**EXERCISE INSTRUCTIONS:**
Write out every line of the material exactly as it appears.

**DATA SECTION:**
▶

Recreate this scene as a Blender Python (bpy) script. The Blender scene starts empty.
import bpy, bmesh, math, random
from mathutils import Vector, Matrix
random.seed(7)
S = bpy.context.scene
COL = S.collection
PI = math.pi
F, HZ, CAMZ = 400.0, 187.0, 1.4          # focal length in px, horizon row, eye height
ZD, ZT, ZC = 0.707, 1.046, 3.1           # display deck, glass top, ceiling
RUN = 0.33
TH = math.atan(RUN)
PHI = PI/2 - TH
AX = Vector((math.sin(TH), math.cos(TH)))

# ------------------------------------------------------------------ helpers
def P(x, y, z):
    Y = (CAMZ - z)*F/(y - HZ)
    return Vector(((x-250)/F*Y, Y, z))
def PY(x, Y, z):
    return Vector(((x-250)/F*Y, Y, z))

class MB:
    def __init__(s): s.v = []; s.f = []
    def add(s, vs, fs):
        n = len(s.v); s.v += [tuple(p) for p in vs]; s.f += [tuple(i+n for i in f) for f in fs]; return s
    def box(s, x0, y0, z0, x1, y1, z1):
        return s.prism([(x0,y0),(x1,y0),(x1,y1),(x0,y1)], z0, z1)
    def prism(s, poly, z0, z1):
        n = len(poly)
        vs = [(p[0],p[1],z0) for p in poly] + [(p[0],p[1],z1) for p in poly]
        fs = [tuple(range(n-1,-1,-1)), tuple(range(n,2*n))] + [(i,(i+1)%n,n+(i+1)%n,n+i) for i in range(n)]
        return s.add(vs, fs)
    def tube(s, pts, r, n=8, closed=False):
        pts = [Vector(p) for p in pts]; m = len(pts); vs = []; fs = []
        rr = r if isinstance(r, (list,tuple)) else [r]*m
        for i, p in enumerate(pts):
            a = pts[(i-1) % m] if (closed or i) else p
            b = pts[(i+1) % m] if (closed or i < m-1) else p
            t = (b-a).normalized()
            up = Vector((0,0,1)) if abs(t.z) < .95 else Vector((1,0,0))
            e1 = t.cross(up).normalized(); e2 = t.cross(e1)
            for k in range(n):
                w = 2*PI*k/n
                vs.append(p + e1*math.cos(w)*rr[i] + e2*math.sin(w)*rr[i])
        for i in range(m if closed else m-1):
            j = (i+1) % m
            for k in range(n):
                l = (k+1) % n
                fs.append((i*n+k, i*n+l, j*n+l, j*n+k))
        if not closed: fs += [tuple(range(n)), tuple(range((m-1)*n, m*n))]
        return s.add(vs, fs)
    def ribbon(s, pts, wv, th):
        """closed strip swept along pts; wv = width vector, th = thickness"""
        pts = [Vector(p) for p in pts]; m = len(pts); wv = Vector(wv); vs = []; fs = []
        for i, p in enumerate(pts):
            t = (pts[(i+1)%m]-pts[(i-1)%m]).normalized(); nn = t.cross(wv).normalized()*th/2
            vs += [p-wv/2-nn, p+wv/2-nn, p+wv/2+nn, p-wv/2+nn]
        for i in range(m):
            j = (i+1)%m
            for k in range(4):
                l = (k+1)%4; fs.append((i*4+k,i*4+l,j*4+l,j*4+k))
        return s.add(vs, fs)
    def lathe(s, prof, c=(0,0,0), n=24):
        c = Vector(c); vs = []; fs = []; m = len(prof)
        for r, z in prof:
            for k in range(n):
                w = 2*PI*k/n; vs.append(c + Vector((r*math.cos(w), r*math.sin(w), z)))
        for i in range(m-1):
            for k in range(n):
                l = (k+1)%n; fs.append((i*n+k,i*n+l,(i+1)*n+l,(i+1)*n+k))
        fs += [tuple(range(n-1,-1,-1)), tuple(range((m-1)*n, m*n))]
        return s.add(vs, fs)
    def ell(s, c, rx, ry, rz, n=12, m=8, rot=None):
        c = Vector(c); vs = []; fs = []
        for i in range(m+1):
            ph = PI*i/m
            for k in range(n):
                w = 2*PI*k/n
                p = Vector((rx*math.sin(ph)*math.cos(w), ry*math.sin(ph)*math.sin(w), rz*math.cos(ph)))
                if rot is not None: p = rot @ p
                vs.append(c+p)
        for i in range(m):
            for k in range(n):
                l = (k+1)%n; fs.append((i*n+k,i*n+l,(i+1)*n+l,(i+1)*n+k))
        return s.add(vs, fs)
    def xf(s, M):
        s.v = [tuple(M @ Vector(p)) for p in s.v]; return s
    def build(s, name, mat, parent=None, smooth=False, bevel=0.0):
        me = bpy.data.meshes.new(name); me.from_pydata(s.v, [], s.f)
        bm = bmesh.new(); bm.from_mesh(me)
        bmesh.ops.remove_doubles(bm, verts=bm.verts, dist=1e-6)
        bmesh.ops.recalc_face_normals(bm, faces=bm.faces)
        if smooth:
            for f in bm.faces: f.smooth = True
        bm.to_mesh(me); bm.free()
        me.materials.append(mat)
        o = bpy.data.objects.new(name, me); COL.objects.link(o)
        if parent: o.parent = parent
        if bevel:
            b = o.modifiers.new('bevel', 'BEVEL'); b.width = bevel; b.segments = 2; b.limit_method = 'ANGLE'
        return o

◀

**CORRECT RESPONSE:**
Recreate this scene as a Blender Python (bpy) script. The Blender scene starts empty.
import bpy, bmesh, math, random
from mathutils import Vector, Matrix
random.seed(7)
S = bpy.context.scene
COL = S.collection
PI = math.pi
F, HZ, CAMZ = 400.0, 187.0, 1.4          # focal length in px, horizon row, eye height
ZD, ZT, ZC = 0.707, 1.046, 3.1           # display deck, glass top, ceiling
RUN = 0.33
TH = math.atan(RUN)
PHI = PI/2 - TH
AX = Vector((math.sin(TH), math.cos(TH)))

# ------------------------------------------------------------------ helpers
def P(x, y, z):
    Y = (CAMZ - z)*F/(y - HZ)
    return Vector(((x-250)/F*Y, Y, z))
def PY(x, Y, z):
    return Vector(((x-250)/F*Y, Y, z))

class MB:
    def __init__(s): s.v = []; s.f = []
    def add(s, vs, fs):
        n = len(s.v); s.v += [tuple(p) for p in vs]; s.f += [tuple(i+n for i in f) for f in fs]; return s
    def box(s, x0, y0, z0, x1, y1, z1):
        return s.prism([(x0,y0),(x1,y0),(x1,y1),(x0,y1)], z0, z1)
    def prism(s, poly, z0, z1):
        n = len(poly)
        vs = [(p[0],p[1],z0) for p in poly] + [(p[0],p[1],z1) for p in poly]
        fs = [tuple(range(n-1,-1,-1)), tuple(range(n,2*n))] + [(i,(i+1)%n,n+(i+1)%n,n+i) for i in range(n)]
        return s.add(vs, fs)
    def tube(s, pts, r, n=8, closed=False):
        pts = [Vector(p) for p in pts]; m = len(pts); vs = []; fs = []
        rr = r if isinstance(r, (list,tuple)) else [r]*m
        for i, p in enumerate(pts):
            a = pts[(i-1) % m] if (closed or i) else p
            b = pts[(i+1) % m] if (closed or i < m-1) else p
            t = (b-a).normalized()
            up = Vector((0,0,1)) if abs(t.z) < .95 else Vector((1,0,0))
            e1 = t.cross(up).normalized(); e2 = t.cross(e1)
            for k in range(n):
                w = 2*PI*k/n
                vs.append(p + e1*math.cos(w)*rr[i] + e2*math.sin(w)*rr[i])
        for i in range(m if closed else m-1):
            j = (i+1) % m
            for k in range(n):
                l = (k+1) % n
                fs.append((i*n+k, i*n+l, j*n+l, j*n+k))
        if not closed: fs += [tuple(range(n)), tuple(range((m-1)*n, m*n))]
        return s.add(vs, fs)
    def ribbon(s, pts, wv, th):
        """closed strip swept along pts; wv = width vector, th = thickness"""
        pts = [Vector(p) for p in pts]; m = len(pts); wv = Vector(wv); vs = []; fs = []
        for i, p in enumerate(pts):
            t = (pts[(i+1)%m]-pts[(i-1)%m]).normalized(); nn = t.cross(wv).normalized()*th/2
            vs += [p-wv/2-nn, p+wv/2-nn, p+wv/2+nn, p-wv/2+nn]
        for i in range(m):
            j = (i+1)%m
            for k in range(4):
                l = (k+1)%4; fs.append((i*4+k,i*4+l,j*4+l,j*4+k))
        return s.add(vs, fs)
    def lathe(s, prof, c=(0,0,0), n=24):
        c = Vector(c); vs = []; fs = []; m = len(prof)
        for r, z in prof:
            for k in range(n):
                w = 2*PI*k/n; vs.append(c + Vector((r*math.cos(w), r*math.sin(w), z)))
        for i in range(m-1):
            for k in range(n):
                l = (k+1)%n; fs.append((i*n+k,i*n+l,(i+1)*n+l,(i+1)*n+k))
        fs += [tuple(range(n-1,-1,-1)), tuple(range((m-1)*n, m*n))]
        return s.add(vs, fs)
    def ell(s, c, rx, ry, rz, n=12, m=8, rot=None):
        c = Vector(c); vs = []; fs = []
        for i in range(m+1):
            ph = PI*i/m
            for k in range(n):
                w = 2*PI*k/n
                p = Vector((rx*math.sin(ph)*math.cos(w), ry*math.sin(ph)*math.sin(w), rz*math.cos(ph)))
                if rot is not None: p = rot @ p
                vs.append(c+p)
        for i in range(m):
            for k in range(n):
                l = (k+1)%n; fs.append((i*n+k,i*n+l,(i+1)*n+l,(i+1)*n+k))
        return s.add(vs, fs)
    def xf(s, M):
        s.v = [tuple(M @ Vector(p)) for p in s.v]; return s
    def build(s, name, mat, parent=None, smooth=False, bevel=0.0):
        me = bpy.data.meshes.new(name); me.from_pydata(s.v, [], s.f)
        bm = bmesh.new(); bm.from_mesh(me)
        bmesh.ops.remove_doubles(bm, verts=bm.verts, dist=1e-6)
        bmesh.ops.recalc_face_normals(bm, faces=bm.faces)
        if smooth:
            for f in bm.faces: f.smooth = True
        bm.to_mesh(me); bm.free()
        me.materials.append(mat)
        o = bpy.data.objects.new(name, me); COL.objects.link(o)
        if parent: o.parent = parent
        if bevel:
            b = o.modifiers.new('bevel', 'BEVEL'); b.width = bevel; b.segments = 2; b.limit_method = 'ANGLE'
        return o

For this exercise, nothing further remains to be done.